Um… the water can’t lubricate an ice sheet’s slide unless the water gets actually underneath the main bulk of the ice. Simply having some flowing water around the bottom is not the same as lubricating it for motion.
Either someone doesn’t understand ice or they are counting on the reader not understanding ice, or “cold” in general… if the first, why are they pontificating about it, if the second, what’s their scam?
Much of the central axis of Greenland is 200 feet below sea level, with mountains around the periphery. With enough warming before the next ice age, we may get Lake Greenland, but she’s not gonna slide nowhere.
map –
http://i44.tinypic.com/r10nd0.jpg
cross-section –
http://i41.tinypic.com/r045n6.jpg
Lakes were monitored over a 10-year period and “as the climate warms.” Seems like an awfully short period of time to define a climatic warming trend. Also the lake drainage is described as catastrophic. I find it a stretch to define a natural event that apparently harms no one and happens rather frequently as “catastrophic.” When people are killed or massive property damage happens, then draining of one of these lakes might be catastrophic. Why lakes and not pools of melt water?
Actually, I meant central Greenland is 200 meters below sea level, not 200 feet.. I always have trouble converting feet to Olympic swimming pools.
I’m betting the house on subterranean sewers. Since Greenland has undergone numerous periods in which it was warmer in the past than now (and didn’t slide slide away from inside it’s bowl), one should be able to safely say that the future holds similar results. What I find interesting is that I made this simple deduction at 7am while sipping coffee for a minute or two. Are we to conclude that these researchers over several years of study considered “slip and slide” and “sewers” under the context of our temperature past and concluded that the “slip and slide’ best represented the evidence?? What a sad scientific discipline climate science has become.
I think we need to do some research into how many climate related papers start out with an alarmist argument, then conclude, after much modelling, that it is all a mystery but we need to do further research because we ‘know’ it is all bad just not how much.
The sad thing is that this attitude is spreading out into other disciplines.
ZootCadillac says:
April 17, 2012 at 3:33 am
How can that be? The Himalayas will have melted by 2035, or 2305, or 2350, 0r 2503, or 2530. Take your pick. Unless the Himalayas are hit with a massive drought the likes of which have not been seen in our historical record, I not going to lose any sleep over snow and ice melt at 20-30km up now or ever.
What does all the melting and draining do to the ice core measurements?
Is “catastrophic” the new “wicked”? Hyperbole drives me nuts unless it involves a joke.
Unfortunately the article and review are both behind a paywall at Nature Geosciences so I don’t know the details. However the article at El Reg states:
Something about not shooting messengers.
The funny this is that the song “Slip Sliding” is a rather appropriate theme song for CAGW and CAGW modeling: “You know the nearer your destination/ the more your slip sliding away”

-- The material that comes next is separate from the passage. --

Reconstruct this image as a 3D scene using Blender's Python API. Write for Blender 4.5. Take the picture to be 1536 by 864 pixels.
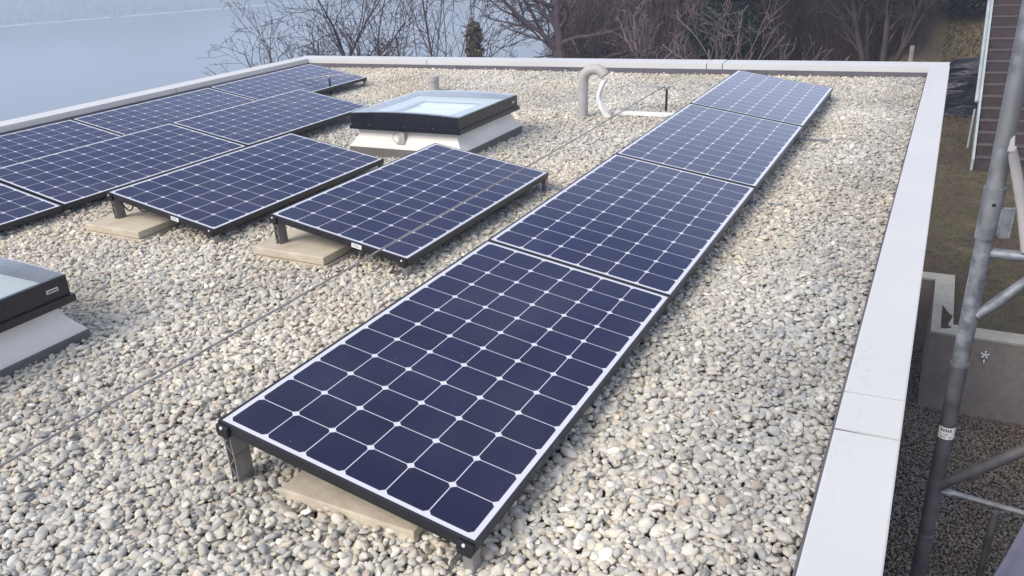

I like the way these events are described as ‘catastrophic’ lake drainages.
Catastrophe
An event causing great and often sudden damage or suffering.
The denouement of a drama, esp. a classical tragedy.
The only thing slippery about this study is the use of the English Language!
I haven’t crawled around under the Greenland ice sheet but I have crawled around beneath the Iceland ice cap and large alpine glaciers in Alaska. What I saw was pretty amazing–lots of shearing within the base of the ice and many subglacial drainage tunnels. What I came away with was a fuller appreciation of what we already knew from borehole deformation–glaciers are not brittle masses of ice sliding along on their base like a brick; a good deal of the movement of ice is by basal shearing within the ice itself. The area under a glacier whose base is not frozen to the underlying rock is already wet, with abundant evidence of plenty of meltwater. But the meltwater isn’t distributed as a flowing film between the ice and rock–it is concentrated in numerous subglacial channels that don’t really affect basal sliding that much. So adding more water doesn’t really decrease the coefficient of friction between the ice and its base very much because it is already wet there. So how likely is it that drainage of supraglacial lakes is going to cause the Greenland ice sheet to ‘slide into the sea’? This is a geofantasy that could only be imagined by a computer model that has never seen a real glacier.
Another aspect of this geofantasy is if melting of surface ice (which is a perfectly natural process that is not unique to the present), why hasn’t the ice sheet slid into the ocean before. We know from the Greenland ice cores that for all but the last few thousand years,, the climate for the past 10,000 years has been warmer than present. So during all of that time, why don’t we see any evidence at all of the phenomena these authors are postulating? Most likely because it hasn’t happened before. If there is no evidence that this has never happened in the past, why should we worry about it happening now in a climate that isn’t even as warm as most of the past ten millenia?
There really is a lot of chaff in the scientific world these days, lucky they don’t influence Goverment policy in anyway.
I assume the scientist are vrying for Disney Land Ice World a heater and you got a water park.
A floating ice scultpure of Mike Mann’s pointy head? Could tow it slowly down to Iceland and hold the next winter olympics on it… the IPCC could maybe sponsor the ice hockey comp??
Does no one in the press understand about friction and mass?